A Weekly Offering of This n That

Rainy Day is my alter ego. She is the little angel that sits on one shoulder and whispers in my ear to forgo that 6" piece of triple chocolate fudge with the four scoops of ice cream on it; she is also the little devil who sits on my other shoulder and convinces me that I can eat just one bite of each and be satisfied, and then laughs with such great abandon when in fact, I eat the whole thing, she falls off my shoulder. Mostly, Rainy Day helps me see the humor in living and, mostly, she encourages me down the right path. Not necessarily the straight and narrow one (how fun is that?) but the path that offers the most adventure and fun.


Wednesday, June 13, 2012

Something Else that Rainy Day Misses - Accents

Rainy Day desires to apologize to you, her gentle readers, for being so late in getting her post up. You see, the cherries on her trees are ripe, and ready for picking, and Rainy D got up bright and early this morning to get one (of two) trees picked before the heat set in -- or the lawn guy showed up. She now has two huge bowls of cherries to wash, pit, and freeze in quart bags for this coming Jam Session in October;-)
Now, back to our regularly scheduled programming...


When Rainy Day was a little girl, and could hear without hearing aids, she lived in a culturally diverse city – Portland, Oregon. And, being totally without manners, when she heard someone talk differently than she talked, she'd march right up to them and ask where they were from. If they spoke a language she didn't know (she barely knew English, and you can believe she didn't know any others) she marched right up to them, and asked what language they were speaking. She loved all the different languages she heard, and the different accents.

By the time Rainy Day entered High School, she could pretty well tell where any accent she heard was from. She could distinguish a Bronx from a Brooklyn, a Louisville from an Anniston, a German from...well, you get the point.

Rainy Day loves accents. When she was nine years old, she spent a summer in the South with her grandparents, and never got enough of Cajun or New Orleans or Georgia. She could tell by the radio stations where they were. She thought she'd died and gone to Accent Heaven.

There were times when her love of accents got her in trouble, too. And times when it brought happiness. Rainy Day was also an unconscious mimic. A young man used to come to the house to sell Spud Nuts, door to door. We always bought a half dozen – they were, after all, to die for. One day, Rainy Day answered the door, and this young man asked his usual question, and Rainy Day turned around and mimicked him perfectly – without realizing what she had done. Rainy Day's mother was furious. She bought a dozen spud nuts, and wouldn't let Rainy Day have any.

Then, there was Rainy Day's girl friend, Olivia. Olivia's mother was a war bride from a small part of London.
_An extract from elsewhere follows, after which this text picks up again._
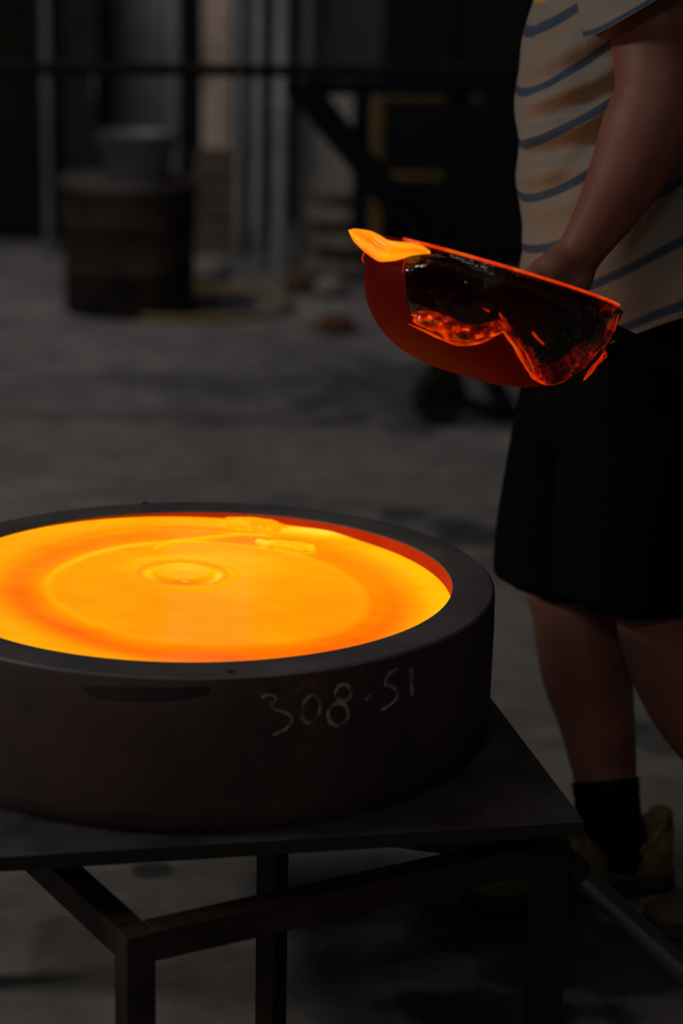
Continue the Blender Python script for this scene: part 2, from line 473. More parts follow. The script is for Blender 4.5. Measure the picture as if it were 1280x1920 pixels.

After Olivia and I graduated from high school, and I had my own apartment, Olivia's mother used to call me every so often, ostensibly to talk to Olivia should she be at Rainy Day's domicile. She never was. Rainy Day finally figured it out – she was homesick, and Rainy Day, without realizing what she did, mimicked her accent perfectly.  Years later, long after Rainy Day lost track of Olivia and her mother, she met an Englishman at work, and told him the story. He asked if she could remember the accent, as he was from London. Rainy Day looked at him, and started speaking. He, in turned laughed, "That's from Such-and-Such area, it's about a four city blocks of London, and are you sure you weren't raised there?"

And then, a double-edged sword sliced it's way through our culture -- cable television and syndicated radio. Now, everyone talks like everyone else, what Rainy Day calls NPR Vanilla. The newscasters from Portland, Maine sound like the ones from Portland, Oregon who sound like the ones from New Orleans, Louisiana. If one wants to hear accents now they must watch those 'reality' shows and hope the actors can do the accents more or less correctly. Rainy Day is starved for accents, but not that starved. Even when she travelled around the country a few years ago, the only accents she heard on the radio were in commercials.
Rainy Day is not advocating a return to the 'good old days' but, golly gosh, she really would love to hear regional accents again. She misses them, greatly.